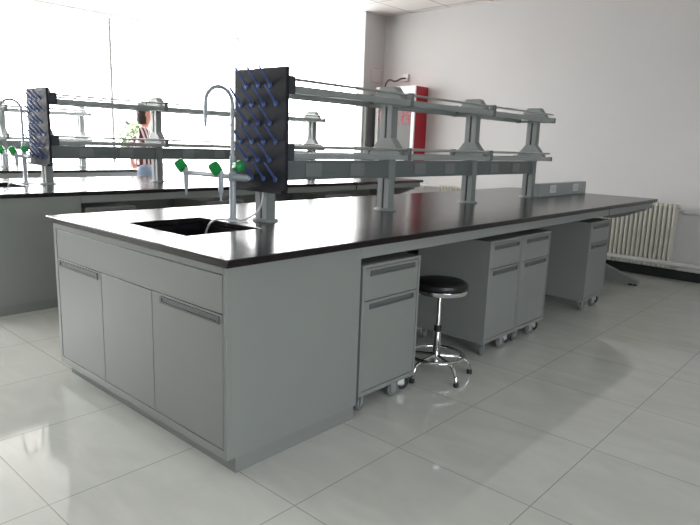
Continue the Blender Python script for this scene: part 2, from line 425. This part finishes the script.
def drying_rack(dy, label, group=None):
    t = thing('pegboard_drying_rack', (.74, .735+dy, 1.016), label, 'drying rack', group)
    Y = lambda v: v+dy
    b = MB().box(.752, .772, Y(.54), Y(.944), 1.018, 1.614).box(.772, .7845, Y(.66), Y(.83), 1.10, 1.50)
    b.build('board', M['pegboard'], t, bevel=.006)
    MB().prism([(.73, 1.008), (.772, 1.008), (.772, 1.0175), (.752, 1.0175), (.736, 1.026), (.73, 1.026)], 1, Y(.545), Y(.94)).build('drip_channel', M['pegboard'], t)
    three, four = (.658, .748, .840), (.614, .705, .797, .889)
    rows = [(1.530, three), (1.440, four), (1.348, three), (1.257, four), (1.166, three), (1.075, four)]
    pm = bm_ = None
    for z, ys in rows:
        for y in ys:
            p = Vector((.752, Y(y), z)); d = Vector((-.66, 0, .75)).normalized()
            if pm is None:
                m = MB().tube([p+d*.004, p+d*.02, p+d*.105, p+d*.112], [.0075, .0062, .0048, .0025], 10)
                po = m.build('peg', M['peg'], t); pm = po; p_ref = p
                bo = MB().lathe(p, [(.0135, 0), (.0135, .003), (.010, .007), (.0075, .008)], 16, axis=Vector((-1,0,0))).build('peg_socket', M['pegbase'], po); bm_ = bo
            else:
                po = pm.copy(); C.objects.link(po); po.parent = t; po.location = p-p_ref
                bo = bm_.copy(); C.objects.link(bo); bo.parent = po
    h = [(.76, .72, 1.007), (.76, .72, .975), (.757, .728, .94), (.752, .745, .905), (.738, .77, .882), (.733, .80, .866), (.722, .805, .858), (.69, .795, .858), (.62, .775, .858), (.575, .79, .868), (.555, .84, .868), (.552, .89, .84), (.558, .93, .79), (.565, .95, .73)]
    h = [Vector((a, Y(b), c)) for a, b, c in h]
    pts = []
    for i in range(len(h)-1):
        for k in range(4): pts.append(h[i].lerp(h[i+1], k/4))
    pts.append(h[-1])
    for _ in range(3): pts = [pts[0]] + [(pts[i-1]+pts[i]*2+pts[i+1])/4 for i in range(1, len(pts)-1)] + [pts[-1]]
    tag(MB().tube(pts, .005, 10).build('drain_hose', M['hose'], t), 'thin white drain hose')
    return t

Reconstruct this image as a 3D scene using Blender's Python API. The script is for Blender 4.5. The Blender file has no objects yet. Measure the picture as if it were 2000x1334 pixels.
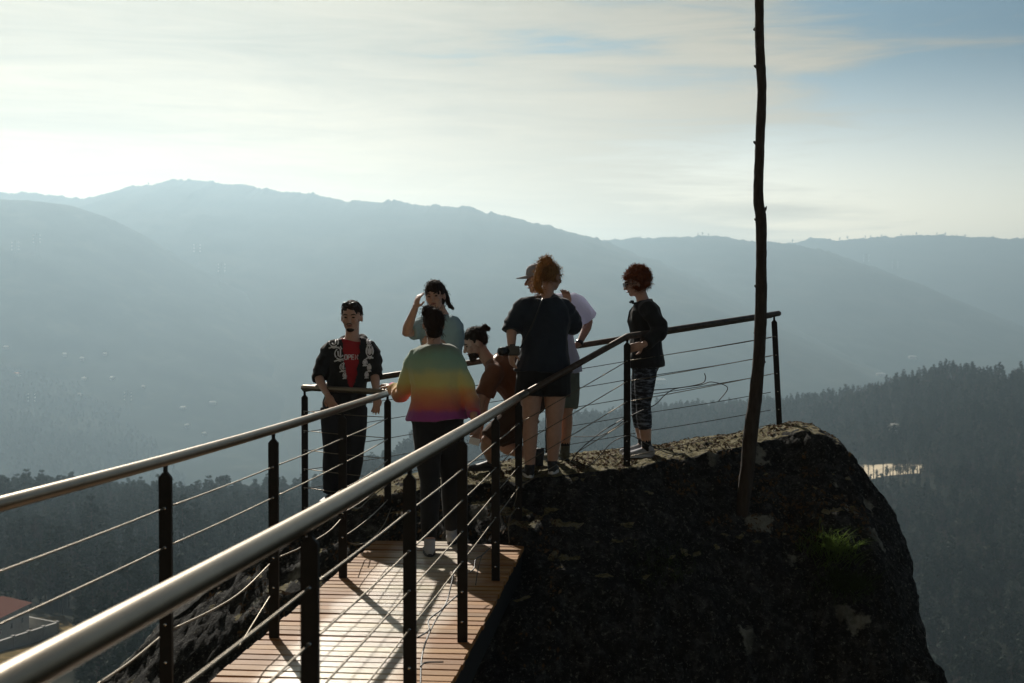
import bpy, bmesh, math, random
import numpy as np
from mathutils import Vector, Matrix, noise
from mathutils.bvhtree import BVHTree
random.seed(7)
PI = math.pi
C = bpy.context.scene
COL = C.collection
# ------------------------------------------------------------------ camera numbers
F = 2000 * 50 / 36.0            # focal length in photo pixels
EYE = 1.77
PITCH = math.atan((667 - 603) / F)
def P(px, py, Y):
    """photo pixel -> world point at distance Y in front of the camera"""
    f = Vector((0, math.cos(PITCH), -math.sin(PITCH))); u = Vector((0, math.sin(PITCH), math.cos(PITCH)))
    r = f + u * ((667 - py) / F) + Vector((1, 0, 0)) * ((px - 1000) / F)
    return Vector((0, 0, EYE)) + r * (Y / r.y)
def V(*a): return Vector(a)
def lerp(a, b, t): return a + (b - a) * t
def interp(x, tab):
    if x <= tab[0][0]: return tab[0][1]
    for (a, fa), (b, fb) in zip(tab, tab[1:]):
        if x <= b: return fa + (fb - fa) * (x - a) / (b - a)
    return tab[-1][1]
def fbm(v, o=4): return noise.fractal(v, 1.0, 2.0, o)
# ------------------------------------------------------------------ materials
MATS = {}
def pbr(name, c1, c2=None, scale=8, rough=.7, metal=0, bump=0, bscale=30, trans=0, sheen=0, stretch=(1, 1, 1), spec=.5, detail=6, lo=.35, hi=.65):
    m = bpy.data.materials.new(name); m.use_nodes = True; nt = m.node_tree; N = nt.nodes; L = nt.links
    b = N['Principled BSDF']; b.inputs['Roughness'].default_value = rough; b.inputs['Metallic'].default_value = metal
    b.inputs['Specular IOR Level'].default_value = spec
    b.inputs['Base Color'].default_value = (*c1, 1)
    if sheen: b.inputs['Sheen Weight'].default_value = sheen; b.inputs['Sheen Roughness'].default_value = .5
    tc = N.new('ShaderNodeTexCoord'); mp = N.new('ShaderNodeMapping'); mp.inputs['Scale'].default_value = stretch
    L.new(tc.outputs['Object'], mp.inputs['Vector'])
    if c2 is not None:
        n = N.new('ShaderNodeTexNoise'); n.inputs['Scale'].default_value = scale; n.inputs['Detail'].default_value = detail
        n.inputs['Roughness'].default_value = .65
        r = N.new('ShaderNodeValToRGB'); r.color_ramp.elements[0].position = lo; r.color_ramp.elements[1].position = hi
        r.color_ramp.elements[0].color = (*c1, 1); r.color_ramp.elements[1].color = (*c2, 1)
        L.new(mp.outputs[0], n.inputs['Vector']); L.new(n.outputs['Fac'], r.inputs[0]); L.new(r.outputs[0], b.inputs['Base Color'])
        m['ramp'] = r.name
    if bump:
        n2 = N.new('ShaderNodeTexNoise'); n2.inputs['Scale'].default_value = bscale; n2.inputs['Detail'].default_value = 5
        bp = N.new('ShaderNodeBump'); bp.inputs['Strength'].default_value = 1; bp.inputs['Distance'].default_value = bump
        L.new(mp.outputs[0], n2.inputs['Vector']); L.new(n2.outputs['Fac'], bp.inputs['Height']); L.new(bp.outputs[0], b.inputs['Normal'])
    if trans:
        t = N.new('ShaderNodeBsdfTranslucent'); mx = N.new('ShaderNodeMixShader'); mx.inputs[0].default_value = trans
        if c2 is not None: L.new(N[m['ramp']].outputs[0], t.inputs[0])
        else: t.inputs[0].default_value = (*c1, 1)
        L.new(b.outputs[0], mx.inputs[1]); L.new(t.outputs[0], mx.inputs[2]); L.new(mx.outputs[0], N['Material Output'].inputs['Surface'])
    MATS[name] = m
    return m
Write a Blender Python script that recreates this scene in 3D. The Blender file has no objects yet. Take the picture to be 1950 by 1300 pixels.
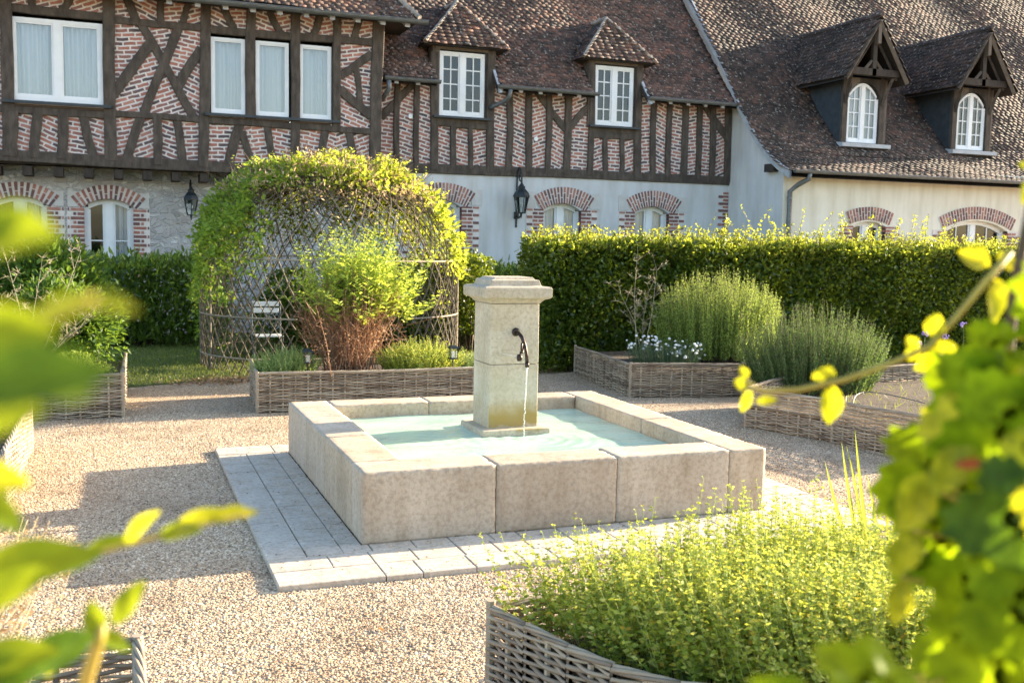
import bpy, math, random
import numpy as np
from mathutils import Vector, Matrix

S = bpy.context.scene
rng = np.random.default_rng(7)
random.seed(7)
R = math.radians

# ------------------------------------------------------------------ camera
CAM = np.array([-1.27392, -5.62586, 1.75])
CR = np.array([0.93381318, -0.3572294, 0.01949589])
CU = np.array([0.01580846, 0.09564225, 0.99529024])
CF = np.array([0.35741157, 0.92910694, -0.09495924])
FPX = 1959.54
cam = bpy.data.cameras.new('camera')
cam_o = bpy.data.objects.new('camera', cam)
S.collection.objects.link(cam_o)
M = Matrix(((CR[0], CU[0], -CF[0], CAM[0]), (CR[1], CU[1], -CF[1], CAM[1]), (CR[2], CU[2], -CF[2], CAM[2]), (0, 0, 0, 1)))
cam_o.matrix_world = M
cam.sensor_width = 36
cam.lens = FPX / 1950 * 36
cam.clip_start = 0.05
cam.clip_end = 400
cam.dof.use_dof = True
cam.dof.focus_distance = 6.6
cam.dof.aperture_fstop = 5.6
S.camera = cam_o

# ------------------------------------------------------------------ light
sunv = Vector((1.61, 0.225, 0.46)).normalized()
EL = math.asin(sunv.z)
w = bpy.data.worlds.new('World')
S.world = w
w.use_nodes = True
nt = w.node_tree
bg = nt.nodes['Background']
sky = nt.nodes.new('ShaderNodeTexSky')
sky.sky_type = 'NISHITA'
sky.sun_disc = False
sky.sun_elevation = EL
sky.sun_rotation = math.atan2(sunv.x, sunv.y)
sky.dust_density = 1.5
nt.links.new(sky.outputs[0], bg.inputs[0])
bg.inputs[1].default_value = 0.125
sl = bpy.data.lights.new('sun', 'SUN')
sl.energy = 5.0
sl.angle = R(0.6)
sl.color = (1.0, 0.83, 0.60)
so = bpy.data.objects.new('sun', sl)
S.collection.objects.link(so)
so.rotation_euler = sunv.to_track_quat('Z', 'Y').to_euler()
so.location = (20, 5, 10)
S.view_settings.view_transform = 'Standard'
S.view_settings.look = 'None'
S.view_settings.exposure = 2.16
S.view_settings.gamma = 1
S.cycles.max_bounces = 8
S.cycles.transparent_max_bounces = 12
S.cycles.use_denoising = True

# ------------------------------------------------------------------ measuring helpers
def ray(x, y):
    return CF + CR * (x - 975) / FPX - CU * (y - 650) / FPX
def W(x, y, Y):
    d = ray(x, y); t = (Y - CAM[1]) / d[1]
    p = CAM + t * d
    return float(p[0]), float(p[2])
def WX(x, y, X):
    d = ray(x, y); t = (X - CAM[0]) / d[0]
    p = CAM + t * d
    return float(p[1]), float(p[2])
def G(x, y, z=0.0):
    d = ray(x, y); t = (z - CAM[2]) / d[2]
    p = CAM + t * d
    return float(p[0]), float(p[1])
def D(x, y, dist):
    return CAM + ray(x, y) * dist

# ------------------------------------------------------------------ object helpers
COL = S.collection
def link(name, me, mat=None, parent=None, smooth=False):
    o = bpy.data.objects.new(name, me)
    COL.objects.link(o)
    if mat is not None:
        me.materials.append(mat)
    if parent is not None:
        o.parent = parent
    if smooth:
        me.polygons.foreach_set('use_smooth', np.ones(len(me.polygons), dtype=bool))
    return o
def tag(o, label=None, cat=None, group=None, kind=None):
    if label: o['label'] = label
    if cat: o['category'] = cat
    if group: o['group'] = group
    if kind: o['kind'] = kind
    return o
def empty(name, loc, label, cat, group=None):
    o = bpy.data.objects.new(name, None)
    COL.objects.link(o)
    o.location = loc
    o.empty_display_size = 0.2
    return tag(o, label, cat, group)
def npmesh(name, V, F, mat=None, parent=None, smooth=False):
    """V (n,3), F (m,k) constant-k faces"""
    V = np.asarray(V, dtype=np.float32); F = np.asarray(F, dtype=np.int32)
    if parent is not None:
        V = V - np.array(parent_loc(parent), dtype=np.float32)
    me = bpy.data.meshes.new(name)
    m, k = F.shape
    me.vertices.add(len(V)); me.vertices.foreach_set('co', V.ravel())
    me.loops.add(m * k); me.loops.foreach_set('vertex_index', F.ravel())
    me.polygons.add(m); me.polygons.foreach_set('loop_start', np.arange(m, dtype=np.int32) * k)
    me.update(calc_edges=True)
    return link(name, me, mat, parent, smooth)
def parent_loc(p):
    l = Vector((0, 0, 0))
    while p is not None:
        l += p.location; p = p.parent
    return l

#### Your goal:
Write out word for word the lines above that run from the one with "Write a Blender" to the one with "S.camera = cam_o". Include both end lines; exclude the images.

#### Written response:
Write a Blender Python script that recreates this scene in 3D. The Blender file has no objects yet. Take the picture to be 1950 by 1300 pixels.
import bpy, math, random
import numpy as np
from mathutils import Vector, Matrix

S = bpy.context.scene
rng = np.random.default_rng(7)
random.seed(7)
R = math.radians

# ------------------------------------------------------------------ camera
CAM = np.array([-1.27392, -5.62586, 1.75])
CR = np.array([0.93381318, -0.3572294, 0.01949589])
CU = np.array([0.01580846, 0.09564225, 0.99529024])
CF = np.array([0.35741157, 0.92910694, -0.09495924])
FPX = 1959.54
cam = bpy.data.cameras.new('camera')
cam_o = bpy.data.objects.new('camera', cam)
S.collection.objects.link(cam_o)
M = Matrix(((CR[0], CU[0], -CF[0], CAM[0]), (CR[1], CU[1], -CF[1], CAM[1]), (CR[2], CU[2], -CF[2], CAM[2]), (0, 0, 0, 1)))
cam_o.matrix_world = M
cam.sensor_width = 36
cam.lens = FPX / 1950 * 36
cam.clip_start = 0.05
cam.clip_end = 400
cam.dof.use_dof = True
cam.dof.focus_distance = 6.6
cam.dof.aperture_fstop = 5.6
S.camera = cam_o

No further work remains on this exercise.